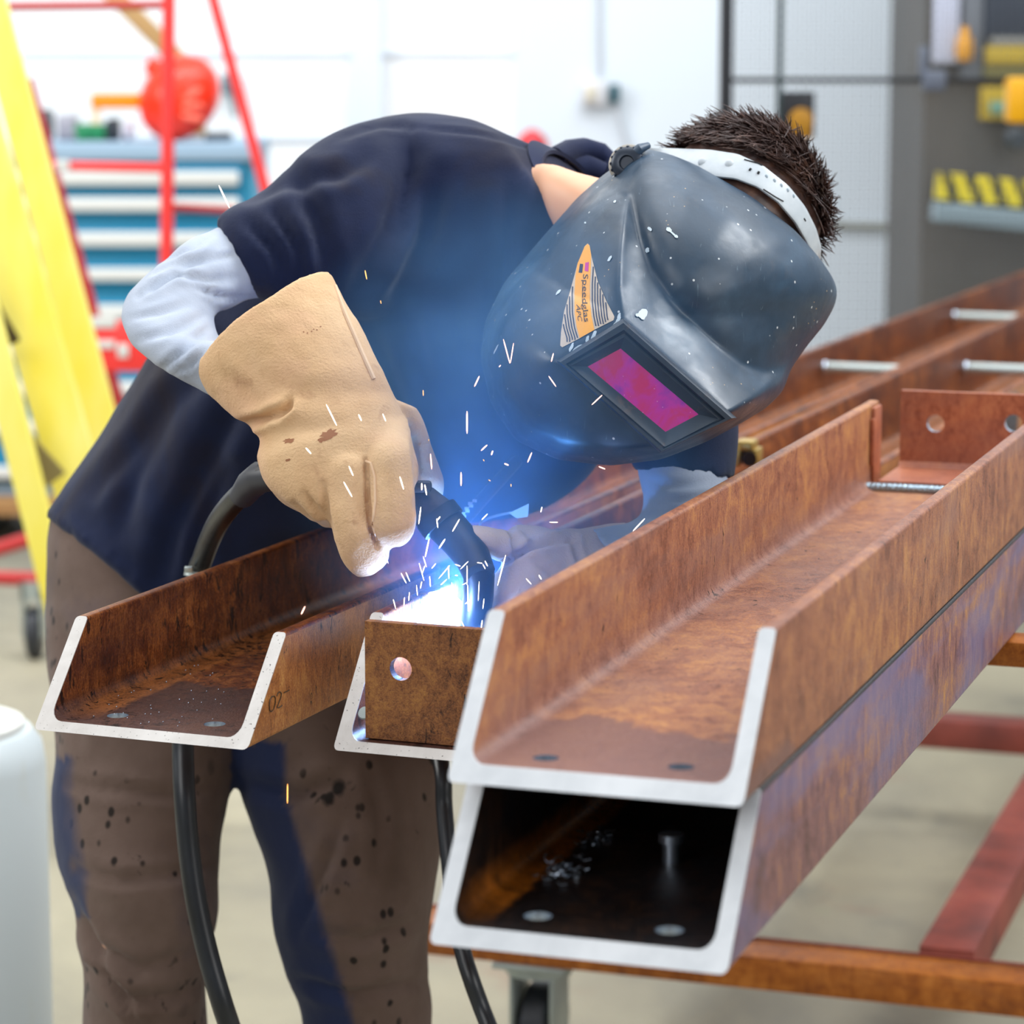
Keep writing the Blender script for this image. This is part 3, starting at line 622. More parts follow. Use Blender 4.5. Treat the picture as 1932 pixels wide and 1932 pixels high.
brass = thing('brass_clamp', 'small brass-coloured clamp on the beam beside the navy sleeve', 'clamp', tuple(p))
M_brass = newmat('brass', lin('#b89a52'), .35, .5)
c = to_lx(p, oM); R3 = Matrix.Rotation(-PSI, 3, 'Z')
mb = MB(); mb.box(p+Vector((0, 0, .018)), (.022, .03, .012), R3, bev=.003); mb.box(p+Vector((-.008, 0, .006)), (.008, .03, .024), R3, bev=.002); mb.box(p+Vector((.012, .002, .004)), (.008, .03, .02), R3, bev=.002); part('jaw', mb, M_brass, brass)
mb = MB(); mb.tube([p+Vector((.002, -.022, .004)), p+Vector((.002, .02, .004))], .0085, 14); part('screw', mb, newmat('clamp_dark', lin('#2a2018'), .4, .5), brass, 'dark clamp screw')

# ------------------------------------------------------------------ the bench that carries them
fx = to_lx(on_z(1905, 1210, ZB), (0, 0, 0)); yb1 = fx.y
bench = thing('welding_bench', 'rusty steel bench frame carrying the channels on its crossbars', 'bench', (0, 0, 0), -PSI)
def bbox(name, x1, x2, y1, y2, z1, z2, m, lab=None):
    mb = MB(); mb.box(((x1+x2)/2, (y1+y2)/2, (z1+z2)/2), (x2-x1, y2-y1, z2-z1), bev=.003); return part(name, mb, m, bench, lab, local=True)
lxB = to_lx(oB, (0, 0, 0)).x; lxL = to_lx(oL, (0, 0, 0)).x
bbox('crossbar', lxB-.02, lxB+.62, yb1, yb1+.05, ZB-.026, ZB-.0005, M_rust_bench)
bbox('crossbar', lxL-.03, lxB+.62, yb1+1.55, yb1+1.6, ZB-.051, ZB-.0005, M_rust_bench)
HB = .2
f1 = to_lx(on_z(1391, 1802, HB), (0, 0, 0)); f2 = to_lx(on_z(700, 1780, HB), (0, 0, 0))
bbox('base_bar', f2.x, lxB+.95, f1.y, f1.y+.006, HB-.044, HB, M_rust_bench); bbox('base_bar', f2.x, lxB+.95, f1.y, f1.y+.075, HB-.006, HB, M_rust_bench)
bbox('base_back', f2.x, lxB+.95, f1.y+.07, f1.y+.076, HB, HB+.004, M_redoxide)
b1 = to_lx(on_z(1786, 1789, HB), (0, 0, 0)); b2 = to_lx(on_z(1985, 1445, HB), (0, 0, 0))
mb = MB(); mb.bar(b1-Vector((0, 0, .03)), b2+(b2-b1)*.6-Vector((0, 0, .03)), .072, .06, bev=.002); part('side_rail', mb, M_redoxide, bench, 'red oxide painted side rail', local=True)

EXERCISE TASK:
Omit the pictures and give the material again, exactly and in full.

TASK RESPONSE:
Keep writing the Blender script for this image. This is part 3, starting at line 622. More parts follow. Use Blender 4.5. Treat the picture as 1932 pixels wide and 1932 pixels high.
brass = thing('brass_clamp', 'small brass-coloured clamp on the beam beside the navy sleeve', 'clamp', tuple(p))
M_brass = newmat('brass', lin('#b89a52'), .35, .5)
c = to_lx(p, oM); R3 = Matrix.Rotation(-PSI, 3, 'Z')
mb = MB(); mb.box(p+Vector((0, 0, .018)), (.022, .03, .012), R3, bev=.003); mb.box(p+Vector((-.008, 0, .006)), (.008, .03, .024), R3, bev=.002); mb.box(p+Vector((.012, .002, .004)), (.008, .03, .02), R3, bev=.002); part('jaw', mb, M_brass, brass)
mb = MB(); mb.tube([p+Vector((.002, -.022, .004)), p+Vector((.002, .02, .004))], .0085, 14); part('screw', mb, newmat('clamp_dark', lin('#2a2018'), .4, .5), brass, 'dark clamp screw')

# ------------------------------------------------------------------ the bench that carries them
fx = to_lx(on_z(1905, 1210, ZB), (0, 0, 0)); yb1 = fx.y
bench = thing('welding_bench', 'rusty steel bench frame carrying the channels on its crossbars', 'bench', (0, 0, 0), -PSI)
def bbox(name, x1, x2, y1, y2, z1, z2, m, lab=None):
    mb = MB(); mb.box(((x1+x2)/2, (y1+y2)/2, (z1+z2)/2), (x2-x1, y2-y1, z2-z1), bev=.003); return part(name, mb, m, bench, lab, local=True)
lxB = to_lx(oB, (0, 0, 0)).x; lxL = to_lx(oL, (0, 0, 0)).x
bbox('crossbar', lxB-.02, lxB+.62, yb1, yb1+.05, ZB-.026, ZB-.0005, M_rust_bench)
bbox('crossbar', lxL-.03, lxB+.62, yb1+1.55, yb1+1.6, ZB-.051, ZB-.0005, M_rust_bench)
HB = .2
f1 = to_lx(on_z(1391, 1802, HB), (0, 0, 0)); f2 = to_lx(on_z(700, 1780, HB), (0, 0, 0))
bbox('base_bar', f2.x, lxB+.95, f1.y, f1.y+.006, HB-.044, HB, M_rust_bench); bbox('base_bar', f2.x, lxB+.95, f1.y, f1.y+.075, HB-.006, HB, M_rust_bench)
bbox('base_back', f2.x, lxB+.95, f1.y+.07, f1.y+.076, HB, HB+.004, M_redoxide)
b1 = to_lx(on_z(1786, 1789, HB), (0, 0, 0)); b2 = to_lx(on_z(1985, 1445, HB), (0, 0, 0))
mb = MB(); mb.bar(b1-Vector((0, 0, .03)), b2+(b2-b1)*.6-Vector((0, 0, .03)), .072, .06, bev=.002); part('side_rail', mb, M_redoxide, bench, 'red oxide painted side rail', local=True)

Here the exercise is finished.